> **Collected material**

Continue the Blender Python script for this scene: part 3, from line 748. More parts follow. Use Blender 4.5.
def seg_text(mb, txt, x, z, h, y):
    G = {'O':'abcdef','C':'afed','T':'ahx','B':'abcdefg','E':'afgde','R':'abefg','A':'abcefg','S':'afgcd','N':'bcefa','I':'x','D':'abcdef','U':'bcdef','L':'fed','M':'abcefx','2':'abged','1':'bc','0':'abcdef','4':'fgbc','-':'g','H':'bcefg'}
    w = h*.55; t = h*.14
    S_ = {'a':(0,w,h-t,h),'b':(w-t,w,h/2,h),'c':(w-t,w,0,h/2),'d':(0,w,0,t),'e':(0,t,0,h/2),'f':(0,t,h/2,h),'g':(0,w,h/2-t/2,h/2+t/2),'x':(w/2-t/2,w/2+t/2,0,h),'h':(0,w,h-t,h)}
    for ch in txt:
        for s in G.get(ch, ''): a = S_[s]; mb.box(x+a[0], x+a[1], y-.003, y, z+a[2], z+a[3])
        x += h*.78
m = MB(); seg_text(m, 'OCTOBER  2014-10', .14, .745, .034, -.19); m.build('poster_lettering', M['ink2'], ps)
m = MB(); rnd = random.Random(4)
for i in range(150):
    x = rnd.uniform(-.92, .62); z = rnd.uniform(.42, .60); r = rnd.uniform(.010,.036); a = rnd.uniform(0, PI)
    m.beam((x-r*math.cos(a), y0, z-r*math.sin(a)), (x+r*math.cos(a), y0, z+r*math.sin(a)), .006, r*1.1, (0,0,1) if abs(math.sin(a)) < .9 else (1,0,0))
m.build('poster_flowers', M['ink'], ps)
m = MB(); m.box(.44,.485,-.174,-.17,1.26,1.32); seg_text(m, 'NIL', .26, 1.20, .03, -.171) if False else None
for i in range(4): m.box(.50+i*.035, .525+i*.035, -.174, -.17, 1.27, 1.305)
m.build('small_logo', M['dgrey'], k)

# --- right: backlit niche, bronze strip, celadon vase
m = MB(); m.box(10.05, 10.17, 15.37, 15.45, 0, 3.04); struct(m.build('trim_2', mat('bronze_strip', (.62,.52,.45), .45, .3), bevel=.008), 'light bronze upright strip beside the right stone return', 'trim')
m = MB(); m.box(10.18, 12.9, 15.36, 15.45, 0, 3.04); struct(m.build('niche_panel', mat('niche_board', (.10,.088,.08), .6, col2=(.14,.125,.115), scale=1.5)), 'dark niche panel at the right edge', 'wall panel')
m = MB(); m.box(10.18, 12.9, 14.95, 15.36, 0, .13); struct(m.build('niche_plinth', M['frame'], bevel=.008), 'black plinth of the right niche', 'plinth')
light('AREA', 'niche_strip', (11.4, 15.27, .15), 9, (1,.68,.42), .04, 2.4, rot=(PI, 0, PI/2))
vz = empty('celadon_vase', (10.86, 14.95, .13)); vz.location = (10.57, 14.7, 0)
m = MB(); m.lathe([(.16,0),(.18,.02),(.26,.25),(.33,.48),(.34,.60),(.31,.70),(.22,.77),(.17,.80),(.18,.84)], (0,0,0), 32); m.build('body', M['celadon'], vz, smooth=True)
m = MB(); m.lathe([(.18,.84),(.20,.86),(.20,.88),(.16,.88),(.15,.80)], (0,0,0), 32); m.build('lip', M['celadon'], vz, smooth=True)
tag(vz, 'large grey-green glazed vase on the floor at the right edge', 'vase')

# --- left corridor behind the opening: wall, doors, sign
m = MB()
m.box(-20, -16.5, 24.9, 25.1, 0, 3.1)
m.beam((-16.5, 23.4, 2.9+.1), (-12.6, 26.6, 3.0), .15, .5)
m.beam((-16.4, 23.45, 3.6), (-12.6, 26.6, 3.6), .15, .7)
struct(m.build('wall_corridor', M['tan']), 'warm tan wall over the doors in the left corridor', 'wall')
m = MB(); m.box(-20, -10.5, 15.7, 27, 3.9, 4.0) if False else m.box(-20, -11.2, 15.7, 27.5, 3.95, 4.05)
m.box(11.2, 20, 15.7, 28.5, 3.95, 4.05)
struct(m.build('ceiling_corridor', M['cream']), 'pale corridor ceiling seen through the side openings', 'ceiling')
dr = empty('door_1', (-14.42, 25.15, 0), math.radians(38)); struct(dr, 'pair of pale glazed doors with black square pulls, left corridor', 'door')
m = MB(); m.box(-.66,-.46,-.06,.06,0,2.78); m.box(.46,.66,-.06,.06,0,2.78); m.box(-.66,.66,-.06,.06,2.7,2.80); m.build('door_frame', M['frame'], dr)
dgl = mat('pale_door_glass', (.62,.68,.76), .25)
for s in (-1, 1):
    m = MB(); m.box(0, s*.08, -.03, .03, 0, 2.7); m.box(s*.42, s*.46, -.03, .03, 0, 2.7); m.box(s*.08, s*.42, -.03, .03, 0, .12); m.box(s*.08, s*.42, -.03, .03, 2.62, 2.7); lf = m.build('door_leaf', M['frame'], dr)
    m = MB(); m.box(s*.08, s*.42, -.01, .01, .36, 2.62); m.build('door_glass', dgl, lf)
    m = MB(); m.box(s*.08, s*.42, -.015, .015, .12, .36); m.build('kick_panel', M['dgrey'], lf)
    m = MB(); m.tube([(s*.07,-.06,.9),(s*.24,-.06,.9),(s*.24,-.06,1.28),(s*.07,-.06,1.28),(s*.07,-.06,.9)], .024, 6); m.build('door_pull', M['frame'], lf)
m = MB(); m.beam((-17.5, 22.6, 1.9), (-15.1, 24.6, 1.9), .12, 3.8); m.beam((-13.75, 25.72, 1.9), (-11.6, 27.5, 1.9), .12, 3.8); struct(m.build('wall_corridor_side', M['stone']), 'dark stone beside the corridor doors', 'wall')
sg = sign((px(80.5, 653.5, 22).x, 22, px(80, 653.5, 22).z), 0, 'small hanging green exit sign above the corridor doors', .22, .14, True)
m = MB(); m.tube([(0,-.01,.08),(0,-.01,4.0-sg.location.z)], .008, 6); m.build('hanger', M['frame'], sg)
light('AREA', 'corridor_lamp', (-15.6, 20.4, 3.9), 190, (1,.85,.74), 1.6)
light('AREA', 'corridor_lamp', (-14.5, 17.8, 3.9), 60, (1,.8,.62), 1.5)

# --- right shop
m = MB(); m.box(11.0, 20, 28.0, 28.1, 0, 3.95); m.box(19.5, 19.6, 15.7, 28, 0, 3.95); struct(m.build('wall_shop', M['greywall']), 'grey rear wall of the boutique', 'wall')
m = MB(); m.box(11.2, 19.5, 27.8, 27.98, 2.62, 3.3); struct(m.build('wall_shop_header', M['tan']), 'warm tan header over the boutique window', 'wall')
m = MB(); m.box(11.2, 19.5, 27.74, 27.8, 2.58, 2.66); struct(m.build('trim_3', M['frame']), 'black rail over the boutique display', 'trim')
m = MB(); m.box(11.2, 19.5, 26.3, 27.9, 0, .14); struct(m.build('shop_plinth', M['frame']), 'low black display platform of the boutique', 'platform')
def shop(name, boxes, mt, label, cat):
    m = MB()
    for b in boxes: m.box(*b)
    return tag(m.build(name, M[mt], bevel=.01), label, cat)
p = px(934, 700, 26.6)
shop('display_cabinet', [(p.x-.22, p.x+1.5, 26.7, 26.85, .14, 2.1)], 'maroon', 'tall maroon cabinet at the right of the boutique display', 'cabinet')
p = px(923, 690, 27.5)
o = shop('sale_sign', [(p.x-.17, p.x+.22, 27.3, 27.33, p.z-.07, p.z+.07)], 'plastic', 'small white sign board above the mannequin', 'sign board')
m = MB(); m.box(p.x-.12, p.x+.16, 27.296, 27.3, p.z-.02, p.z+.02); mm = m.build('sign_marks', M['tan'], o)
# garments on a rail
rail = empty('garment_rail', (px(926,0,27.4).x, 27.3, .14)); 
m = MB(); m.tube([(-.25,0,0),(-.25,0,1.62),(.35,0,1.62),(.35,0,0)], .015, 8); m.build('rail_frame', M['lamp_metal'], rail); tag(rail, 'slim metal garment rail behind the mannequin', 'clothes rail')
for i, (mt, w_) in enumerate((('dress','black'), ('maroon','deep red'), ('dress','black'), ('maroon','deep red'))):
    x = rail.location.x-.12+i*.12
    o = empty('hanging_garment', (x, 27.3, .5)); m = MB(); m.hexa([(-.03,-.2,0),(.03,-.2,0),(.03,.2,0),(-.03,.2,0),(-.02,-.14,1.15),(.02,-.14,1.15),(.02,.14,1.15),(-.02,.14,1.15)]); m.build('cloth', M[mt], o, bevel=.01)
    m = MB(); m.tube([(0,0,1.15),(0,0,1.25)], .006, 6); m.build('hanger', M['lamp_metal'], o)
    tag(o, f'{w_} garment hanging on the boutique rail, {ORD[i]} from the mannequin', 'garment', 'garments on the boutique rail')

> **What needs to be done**
Find the lines containing "from" and pull them out.

> **The output**
Continue the Blender Python script for this scene: part 3, from line 748. More parts follow. Use Blender 4.5.
    tag(o, f'{w_} garment hanging on the boutique rail, {ORD[i]} from the mannequin', 'garment', 'garments on the boutique rail')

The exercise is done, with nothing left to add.